**GIVEN INSTRUCTION**:
Write out the whole of the material exactly.

BEGIN COLLECTED DATA

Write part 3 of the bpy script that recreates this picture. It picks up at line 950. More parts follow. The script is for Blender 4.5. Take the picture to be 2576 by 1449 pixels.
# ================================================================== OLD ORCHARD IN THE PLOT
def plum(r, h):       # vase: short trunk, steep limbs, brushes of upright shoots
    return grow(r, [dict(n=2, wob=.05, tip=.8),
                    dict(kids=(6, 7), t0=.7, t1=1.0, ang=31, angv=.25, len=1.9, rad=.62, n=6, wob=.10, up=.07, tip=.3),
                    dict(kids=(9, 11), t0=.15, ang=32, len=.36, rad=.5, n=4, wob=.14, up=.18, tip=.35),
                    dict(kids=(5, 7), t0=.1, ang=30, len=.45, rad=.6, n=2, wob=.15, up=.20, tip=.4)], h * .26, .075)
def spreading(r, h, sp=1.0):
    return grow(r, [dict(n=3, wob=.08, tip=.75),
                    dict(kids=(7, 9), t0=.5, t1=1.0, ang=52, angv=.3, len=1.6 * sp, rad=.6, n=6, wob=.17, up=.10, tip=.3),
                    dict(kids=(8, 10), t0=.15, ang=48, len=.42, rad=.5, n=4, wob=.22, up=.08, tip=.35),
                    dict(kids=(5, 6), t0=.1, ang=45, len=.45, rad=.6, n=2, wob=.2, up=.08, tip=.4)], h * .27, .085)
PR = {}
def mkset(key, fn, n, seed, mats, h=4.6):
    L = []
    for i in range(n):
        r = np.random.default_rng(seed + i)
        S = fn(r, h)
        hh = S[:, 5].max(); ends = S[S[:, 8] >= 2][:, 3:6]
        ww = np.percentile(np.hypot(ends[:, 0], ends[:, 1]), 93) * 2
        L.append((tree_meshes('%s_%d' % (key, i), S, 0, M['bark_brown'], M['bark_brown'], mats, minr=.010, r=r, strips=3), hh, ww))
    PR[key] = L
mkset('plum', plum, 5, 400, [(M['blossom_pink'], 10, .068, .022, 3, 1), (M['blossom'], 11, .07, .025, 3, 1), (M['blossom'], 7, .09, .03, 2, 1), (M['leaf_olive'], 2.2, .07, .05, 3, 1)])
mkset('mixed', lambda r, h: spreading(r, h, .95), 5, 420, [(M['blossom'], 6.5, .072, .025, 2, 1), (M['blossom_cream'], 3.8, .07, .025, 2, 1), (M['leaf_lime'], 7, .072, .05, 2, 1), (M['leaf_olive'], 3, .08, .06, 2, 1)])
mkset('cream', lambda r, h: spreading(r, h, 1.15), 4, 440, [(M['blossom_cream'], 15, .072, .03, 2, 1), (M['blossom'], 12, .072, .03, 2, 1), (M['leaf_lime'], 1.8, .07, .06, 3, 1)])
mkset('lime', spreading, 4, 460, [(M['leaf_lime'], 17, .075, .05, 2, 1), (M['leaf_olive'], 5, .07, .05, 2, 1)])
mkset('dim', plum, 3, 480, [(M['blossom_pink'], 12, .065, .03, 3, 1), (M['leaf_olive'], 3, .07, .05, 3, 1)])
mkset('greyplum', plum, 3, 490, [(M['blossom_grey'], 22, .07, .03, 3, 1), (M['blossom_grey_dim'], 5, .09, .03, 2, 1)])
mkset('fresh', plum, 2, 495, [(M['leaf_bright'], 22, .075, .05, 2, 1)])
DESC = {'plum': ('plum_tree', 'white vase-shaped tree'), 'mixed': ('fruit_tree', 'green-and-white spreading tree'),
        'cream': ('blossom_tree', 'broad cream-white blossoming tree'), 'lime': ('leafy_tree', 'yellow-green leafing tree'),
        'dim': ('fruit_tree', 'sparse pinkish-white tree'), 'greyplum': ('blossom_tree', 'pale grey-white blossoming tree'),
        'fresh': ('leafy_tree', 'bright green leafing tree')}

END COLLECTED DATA

**RESPONSE TO THIS EXERCISE**:
Write part 3 of the bpy script that recreates this picture. It picks up at line 950. More parts follow. The script is for Blender 4.5. Take the picture to be 2576 by 1449 pixels.
# ================================================================== OLD ORCHARD IN THE PLOT
def plum(r, h):       # vase: short trunk, steep limbs, brushes of upright shoots
    return grow(r, [dict(n=2, wob=.05, tip=.8),
                    dict(kids=(6, 7), t0=.7, t1=1.0, ang=31, angv=.25, len=1.9, rad=.62, n=6, wob=.10, up=.07, tip=.3),
                    dict(kids=(9, 11), t0=.15, ang=32, len=.36, rad=.5, n=4, wob=.14, up=.18, tip=.35),
                    dict(kids=(5, 7), t0=.1, ang=30, len=.45, rad=.6, n=2, wob=.15, up=.20, tip=.4)], h * .26, .075)
def spreading(r, h, sp=1.0):
    return grow(r, [dict(n=3, wob=.08, tip=.75),
                    dict(kids=(7, 9), t0=.5, t1=1.0, ang=52, angv=.3, len=1.6 * sp, rad=.6, n=6, wob=.17, up=.10, tip=.3),
                    dict(kids=(8, 10), t0=.15, ang=48, len=.42, rad=.5, n=4, wob=.22, up=.08, tip=.35),
                    dict(kids=(5, 6), t0=.1, ang=45, len=.45, rad=.6, n=2, wob=.2, up=.08, tip=.4)], h * .27, .085)
PR = {}
def mkset(key, fn, n, seed, mats, h=4.6):
    L = []
    for i in range(n):
        r = np.random.default_rng(seed + i)
        S = fn(r, h)
        hh = S[:, 5].max(); ends = S[S[:, 8] >= 2][:, 3:6]
        ww = np.percentile(np.hypot(ends[:, 0], ends[:, 1]), 93) * 2
        L.append((tree_meshes('%s_%d' % (key, i), S, 0, M['bark_brown'], M['bark_brown'], mats, minr=.010, r=r, strips=3), hh, ww))
    PR[key] = L
mkset('plum', plum, 5, 400, [(M['blossom_pink'], 10, .068, .022, 3, 1), (M['blossom'], 11, .07, .025, 3, 1), (M['blossom'], 7, .09, .03, 2, 1), (M['leaf_olive'], 2.2, .07, .05, 3, 1)])
mkset('mixed', lambda r, h: spreading(r, h, .95), 5, 420, [(M['blossom'], 6.5, .072, .025, 2, 1), (M['blossom_cream'], 3.8, .07, .025, 2, 1), (M['leaf_lime'], 7, .072, .05, 2, 1), (M['leaf_olive'], 3, .08, .06, 2, 1)])
mkset('cream', lambda r, h: spreading(r, h, 1.15), 4, 440, [(M['blossom_cream'], 15, .072, .03, 2, 1), (M['blossom'], 12, .072, .03, 2, 1), (M['leaf_lime'], 1.8, .07, .06, 3, 1)])
mkset('lime', spreading, 4, 460, [(M['leaf_lime'], 17, .075, .05, 2, 1), (M['leaf_olive'], 5, .07, .05, 2, 1)])
mkset('dim', plum, 3, 480, [(M['blossom_pink'], 12, .065, .03, 3, 1), (M['leaf_olive'], 3, .07, .05, 3, 1)])
mkset('greyplum', plum, 3, 490, [(M['blossom_grey'], 22, .07, .03, 3, 1), (M['blossom_grey_dim'], 5, .09, .03, 2, 1)])
mkset('fresh', plum, 2, 495, [(M['leaf_bright'], 22, .075, .05, 2, 1)])
DESC = {'plum': ('plum_tree', 'white vase-shaped tree'), 'mixed': ('fruit_tree', 'green-and-white spreading tree'),
        'cream': ('blossom_tree', 'broad cream-white blossoming tree'), 'lime': ('leafy_tree', 'yellow-green leafing tree'),
        'dim': ('fruit_tree', 'sparse pinkish-white tree'), 'greyplum': ('blossom_tree', 'pale grey-white blossoming tree'),
        'fresh': ('leafy_tree', 'bright green leafing tree')}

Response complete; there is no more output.